• _EXERCISE TASK_: Return the lines exactly as they stand, from the first of the material through the line containing "def gs(x, s): return math.exp(-(x/s)**2)".

• _Records from a dataset_:

● ● ●

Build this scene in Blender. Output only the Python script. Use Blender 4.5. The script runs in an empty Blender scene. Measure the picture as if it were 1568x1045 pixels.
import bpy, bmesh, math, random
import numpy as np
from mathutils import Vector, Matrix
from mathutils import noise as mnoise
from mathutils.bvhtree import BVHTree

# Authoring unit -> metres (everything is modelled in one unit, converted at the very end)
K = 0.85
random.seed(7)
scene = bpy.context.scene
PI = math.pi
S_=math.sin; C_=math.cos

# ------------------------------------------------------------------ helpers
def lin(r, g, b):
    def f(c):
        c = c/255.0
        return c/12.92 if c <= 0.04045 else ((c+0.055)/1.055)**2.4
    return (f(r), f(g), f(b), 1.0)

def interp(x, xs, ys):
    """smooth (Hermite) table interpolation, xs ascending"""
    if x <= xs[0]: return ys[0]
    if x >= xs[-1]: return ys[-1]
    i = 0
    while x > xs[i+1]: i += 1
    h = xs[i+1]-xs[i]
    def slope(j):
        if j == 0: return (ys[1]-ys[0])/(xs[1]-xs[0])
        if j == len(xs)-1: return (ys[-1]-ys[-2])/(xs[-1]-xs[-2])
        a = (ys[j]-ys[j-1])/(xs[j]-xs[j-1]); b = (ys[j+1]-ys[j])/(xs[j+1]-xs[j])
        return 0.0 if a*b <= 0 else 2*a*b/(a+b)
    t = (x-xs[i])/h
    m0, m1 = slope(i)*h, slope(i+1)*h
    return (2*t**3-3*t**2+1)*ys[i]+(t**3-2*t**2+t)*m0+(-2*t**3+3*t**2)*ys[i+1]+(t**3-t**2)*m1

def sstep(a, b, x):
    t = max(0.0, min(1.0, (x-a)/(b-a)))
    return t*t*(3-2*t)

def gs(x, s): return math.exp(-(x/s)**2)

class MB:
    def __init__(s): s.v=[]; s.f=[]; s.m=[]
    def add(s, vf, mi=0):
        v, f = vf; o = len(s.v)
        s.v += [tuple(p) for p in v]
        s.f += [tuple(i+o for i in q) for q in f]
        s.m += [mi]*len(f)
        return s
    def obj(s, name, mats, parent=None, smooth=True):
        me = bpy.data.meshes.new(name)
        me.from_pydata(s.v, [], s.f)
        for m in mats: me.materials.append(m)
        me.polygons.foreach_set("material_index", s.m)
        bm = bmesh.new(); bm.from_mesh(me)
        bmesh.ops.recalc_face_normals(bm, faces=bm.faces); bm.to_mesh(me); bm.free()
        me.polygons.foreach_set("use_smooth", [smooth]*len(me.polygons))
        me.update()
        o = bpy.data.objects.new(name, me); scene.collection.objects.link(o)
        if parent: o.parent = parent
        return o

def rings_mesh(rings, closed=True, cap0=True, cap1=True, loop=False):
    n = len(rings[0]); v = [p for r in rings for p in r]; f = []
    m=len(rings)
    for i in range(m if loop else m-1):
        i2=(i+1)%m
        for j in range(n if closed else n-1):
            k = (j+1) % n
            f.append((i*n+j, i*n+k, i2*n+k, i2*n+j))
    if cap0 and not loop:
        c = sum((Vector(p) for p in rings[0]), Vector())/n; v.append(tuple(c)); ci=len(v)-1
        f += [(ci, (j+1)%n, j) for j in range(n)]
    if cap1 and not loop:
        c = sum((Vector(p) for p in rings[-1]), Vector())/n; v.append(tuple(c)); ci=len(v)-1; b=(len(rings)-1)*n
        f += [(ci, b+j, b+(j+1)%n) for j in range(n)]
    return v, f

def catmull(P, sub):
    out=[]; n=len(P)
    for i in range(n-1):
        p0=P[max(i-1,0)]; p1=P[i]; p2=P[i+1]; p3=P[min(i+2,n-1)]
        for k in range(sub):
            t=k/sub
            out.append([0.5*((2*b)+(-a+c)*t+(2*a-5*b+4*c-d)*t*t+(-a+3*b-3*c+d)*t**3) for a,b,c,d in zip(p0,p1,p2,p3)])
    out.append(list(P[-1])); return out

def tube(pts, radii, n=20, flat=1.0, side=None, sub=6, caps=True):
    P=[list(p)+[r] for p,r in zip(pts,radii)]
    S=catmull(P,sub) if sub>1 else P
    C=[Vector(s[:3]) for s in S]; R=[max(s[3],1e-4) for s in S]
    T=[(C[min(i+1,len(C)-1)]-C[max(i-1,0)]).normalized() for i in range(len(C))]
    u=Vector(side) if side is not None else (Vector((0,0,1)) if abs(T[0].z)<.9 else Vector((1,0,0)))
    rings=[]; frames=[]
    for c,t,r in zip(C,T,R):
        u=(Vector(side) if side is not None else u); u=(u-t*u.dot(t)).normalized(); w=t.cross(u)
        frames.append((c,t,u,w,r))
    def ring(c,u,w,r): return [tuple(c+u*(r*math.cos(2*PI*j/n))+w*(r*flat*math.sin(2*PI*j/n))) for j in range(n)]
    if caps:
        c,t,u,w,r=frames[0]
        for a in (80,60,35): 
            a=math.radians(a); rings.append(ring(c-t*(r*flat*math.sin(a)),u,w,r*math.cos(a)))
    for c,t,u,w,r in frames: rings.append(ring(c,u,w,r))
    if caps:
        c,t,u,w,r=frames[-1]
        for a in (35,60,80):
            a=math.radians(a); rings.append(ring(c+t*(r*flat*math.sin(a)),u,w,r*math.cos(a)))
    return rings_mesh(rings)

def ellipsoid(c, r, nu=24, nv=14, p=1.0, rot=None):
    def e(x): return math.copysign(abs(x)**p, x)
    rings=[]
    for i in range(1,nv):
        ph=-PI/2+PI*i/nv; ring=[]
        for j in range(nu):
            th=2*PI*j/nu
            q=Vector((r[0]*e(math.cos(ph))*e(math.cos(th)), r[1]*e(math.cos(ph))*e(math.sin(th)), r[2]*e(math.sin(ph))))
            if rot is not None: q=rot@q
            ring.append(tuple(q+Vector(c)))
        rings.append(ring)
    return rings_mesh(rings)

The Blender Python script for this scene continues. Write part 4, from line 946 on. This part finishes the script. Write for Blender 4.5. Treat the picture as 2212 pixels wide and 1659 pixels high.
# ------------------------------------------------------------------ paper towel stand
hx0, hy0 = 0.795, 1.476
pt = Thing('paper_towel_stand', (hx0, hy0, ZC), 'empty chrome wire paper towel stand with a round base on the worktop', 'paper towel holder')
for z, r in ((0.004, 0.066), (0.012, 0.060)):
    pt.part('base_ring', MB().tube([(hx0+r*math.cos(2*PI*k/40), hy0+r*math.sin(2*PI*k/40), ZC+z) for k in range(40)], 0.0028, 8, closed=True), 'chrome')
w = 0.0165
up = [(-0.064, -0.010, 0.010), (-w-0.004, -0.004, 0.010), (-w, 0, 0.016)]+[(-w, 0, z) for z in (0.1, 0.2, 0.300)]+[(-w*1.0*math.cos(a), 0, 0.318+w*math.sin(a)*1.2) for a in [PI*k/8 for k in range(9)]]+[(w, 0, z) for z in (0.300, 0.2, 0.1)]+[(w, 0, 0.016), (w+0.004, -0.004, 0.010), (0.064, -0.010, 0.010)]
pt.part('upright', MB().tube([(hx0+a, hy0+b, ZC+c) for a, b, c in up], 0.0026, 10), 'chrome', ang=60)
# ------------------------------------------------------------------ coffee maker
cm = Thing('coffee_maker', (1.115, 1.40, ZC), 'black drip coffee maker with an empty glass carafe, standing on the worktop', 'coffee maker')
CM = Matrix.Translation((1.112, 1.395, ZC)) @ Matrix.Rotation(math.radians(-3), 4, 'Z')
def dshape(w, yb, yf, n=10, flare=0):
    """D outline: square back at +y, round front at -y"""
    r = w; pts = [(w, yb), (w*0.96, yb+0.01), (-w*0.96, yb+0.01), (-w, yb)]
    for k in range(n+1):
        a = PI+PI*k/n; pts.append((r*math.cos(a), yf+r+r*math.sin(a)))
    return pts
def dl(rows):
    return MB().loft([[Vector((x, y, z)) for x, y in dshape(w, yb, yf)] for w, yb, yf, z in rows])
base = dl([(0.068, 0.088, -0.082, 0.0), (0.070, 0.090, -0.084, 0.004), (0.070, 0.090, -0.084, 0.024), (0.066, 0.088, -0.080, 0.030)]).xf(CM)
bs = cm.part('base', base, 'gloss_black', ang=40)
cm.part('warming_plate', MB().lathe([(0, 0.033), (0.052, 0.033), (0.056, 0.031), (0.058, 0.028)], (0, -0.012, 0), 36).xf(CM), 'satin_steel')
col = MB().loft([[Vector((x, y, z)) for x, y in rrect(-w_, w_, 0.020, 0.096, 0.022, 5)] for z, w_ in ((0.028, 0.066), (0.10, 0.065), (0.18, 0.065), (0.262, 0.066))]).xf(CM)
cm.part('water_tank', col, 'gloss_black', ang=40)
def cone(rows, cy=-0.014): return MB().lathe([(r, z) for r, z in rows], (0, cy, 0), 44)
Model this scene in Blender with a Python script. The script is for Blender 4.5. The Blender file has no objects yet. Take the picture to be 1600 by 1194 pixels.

● ● ●

• _CORRECT RESPONSE_:
Build this scene in Blender. Output only the Python script. Use Blender 4.5. The script runs in an empty Blender scene. Measure the picture as if it were 1568x1045 pixels.
import bpy, bmesh, math, random
import numpy as np
from mathutils import Vector, Matrix
from mathutils import noise as mnoise
from mathutils.bvhtree import BVHTree

# Authoring unit -> metres (everything is modelled in one unit, converted at the very end)
K = 0.85
random.seed(7)
scene = bpy.context.scene
PI = math.pi
S_=math.sin; C_=math.cos

# ------------------------------------------------------------------ helpers
def lin(r, g, b):
    def f(c):
        c = c/255.0
        return c/12.92 if c <= 0.04045 else ((c+0.055)/1.055)**2.4
    return (f(r), f(g), f(b), 1.0)

def interp(x, xs, ys):
    """smooth (Hermite) table interpolation, xs ascending"""
    if x <= xs[0]: return ys[0]
    if x >= xs[-1]: return ys[-1]
    i = 0
    while x > xs[i+1]: i += 1
    h = xs[i+1]-xs[i]
    def slope(j):
        if j == 0: return (ys[1]-ys[0])/(xs[1]-xs[0])
        if j == len(xs)-1: return (ys[-1]-ys[-2])/(xs[-1]-xs[-2])
        a = (ys[j]-ys[j-1])/(xs[j]-xs[j-1]); b = (ys[j+1]-ys[j])/(xs[j+1]-xs[j])
        return 0.0 if a*b <= 0 else 2*a*b/(a+b)
    t = (x-xs[i])/h
    m0, m1 = slope(i)*h, slope(i+1)*h
    return (2*t**3-3*t**2+1)*ys[i]+(t**3-2*t**2+t)*m0+(-2*t**3+3*t**2)*ys[i+1]+(t**3-t**2)*m1

def sstep(a, b, x):
    t = max(0.0, min(1.0, (x-a)/(b-a)))
    return t*t*(3-2*t)

def gs(x, s): return math.exp(-(x/s)**2)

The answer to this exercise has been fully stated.